When the 2015 Oscars are awarded Sunday, Ava DuVernay won’t be among the nominees for director, though her film “Selma” — about Martin Luther King Jr.’s voting rights march in 1965 — is up for best picture.

“The voting academy is 77 percent men,” said Melanie Lentz-Janney, president of Florida’s chapter of Women In Film & Television. “I cannot assume that has something to do with the lack of women nominations for best director, but it can’t hurt to diversify the voters. It’s been male-dominated for a long time.”

Men control more than the director’s chair and the academy’s votes.

According to the Study of Women in Television and Film, women make up just 17 percent of those working in key behind-the-scenes roles in the top 250 grossing films.

Those jobs include directors, writers, producers and editors.

It’s also an issue in front of the camera, the study says.

Just 12 percent of protagonists in the top 100 domestic-grossing films of 2014 were women.

Women directors may change this, the study shows, since women account for 39 percent of the protagonists when they’re in charge.

“Film and television is an apprenticeship industry,” said Gordon, the Tampa-Hillsborough film commissioner. “Young filmmakers get taken under the wing of someone with experience, taught the on-set ropes and then recommended for work. Because a lot of our departments have been headed by men for so long — the directors, cinematographers, and so on — they may feel more comfortable with men understudies.”

That’s why the local chapter of Women In Film & Television is open to men.

“We need the men to build a comfort level working with women,” Gordon said. “And if a man wants to mentor women, why would I keep him out of our networking meetings?”

Women haven’t always been missing from the director’s chair, said Dana Plays, a professor in the University of Tampa’s Film and Media Arts Department whose courses include “Women In Film and Popular Culture.”

The silent film era from the 1890s through 1920s gave women plenty of opportunities as directors.

Film was more of an art than a business then, and artists have always been more open minded.

A lot changed when sound was added.

Sound meant films were best produced on a closed lot protected from the noise of the outside world. Those lots were owned by the major studios. And those studios were run by businessmen.

Some of the challenges women face rising in film are similar to challenges they face across the working world.
Sexual harassment is one.

Lentz-Janey of Film Florida has 25 years of experience in the industry and produced her own film, a documentary on musician Rick Springfield titled, “An Affair of the Heart.”

Most of that time was on the public relations side of the business, where she was labeled a “psycho” when she asked for the harassment to stop.

“It’s a story other women have,” Lentz-Janey said. “If you don’t stand up for yourself you are labeled as weak. If you do, you’re labeled as hard to work with.”

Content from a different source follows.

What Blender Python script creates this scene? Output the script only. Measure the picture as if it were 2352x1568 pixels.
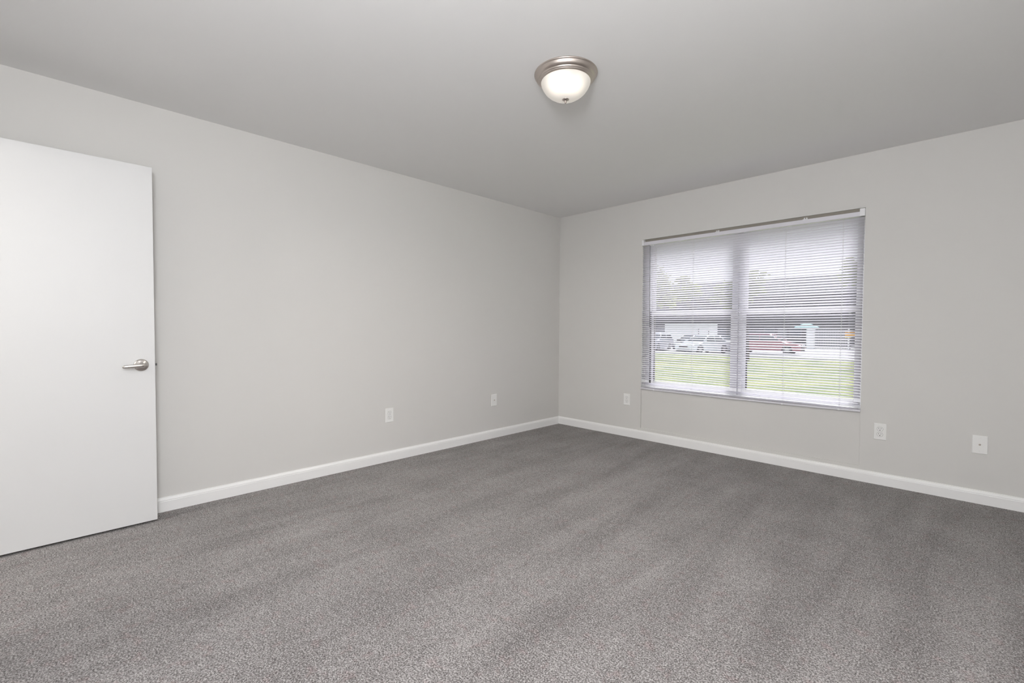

Some women respond by assuming masculine attributes in style and attitude.

“We shouldn’t have to do that,” she said. “I should be allowed to be feminine and strong.”

One way women demonstrate that strength, said aspiring director Falvo, is to wear heels on a set even if their job involves hauling heavy camera and lighting equipment.

“They have an attitude that they want to prove they can do everything a man can do and do it in heels, while men cannot even walk in heels,” Falvo said with a laugh. Then she got serious. “It is difficult as a female filmmaker to find the sweet spot of playing the role of a female and also a strong leader in the production setting.”

Falvo said men have crossed the line flirting with her at work, but her main complaint is they ignore her ideas — then embrace them when they’re voiced later by a man.

“I want to scream sometimes, ‘I know what I am talking about,'” she said. “It can be frustrating.”

Falvo was quick to add that there are open-minded men in the industry, and on the film she is producing now — “Daryl and his Friends,” about a man with so many imaginary friends he can’t tell if his new love interest is real or fake.

Lentz-Janey said she has noticed no discrimination against her in years.

Still, that 7 percent figure represents a 2 percent decrease from 1998.

Plays of the University of Tampa insists things are changing for the better

She notes that 46 percent of the film students at the University of Tampa are females.

“It is not something that is going to happen tomorrow,” she said. “It took a generation to create that exclusive nature so it may take a generation — a few decades — to change it.”

Women do fare better in independent film, the film study showed, where they make up 18 percent of directors and hold 26 percent of key, behind-the-scenes roles.

It’s still far from equality, but Plays likes those odds enough that she teaches her students to go that route.

If Hollywood won’t open the doors to female directors, she said, then it is up to them to break those doors down.

“You can only ignore talent for so long,” Plays said. “Women need to pick up a camera and find a way to make a film and get noticed. Even if it a low-budget film, talent can be seen”

That is Falvo’s plan.

She would not provide details, she said she is writing a script for an independent film that will mark her directorial debut.

She is confident her talent has won over casts and crews on productions so far and hopes to call on them again.
Their gender won’t matter when she does.

“I’m not going to hire a woman just to hire a woman,” she said. “I’ll take the best people available because that’s the right thing to do.”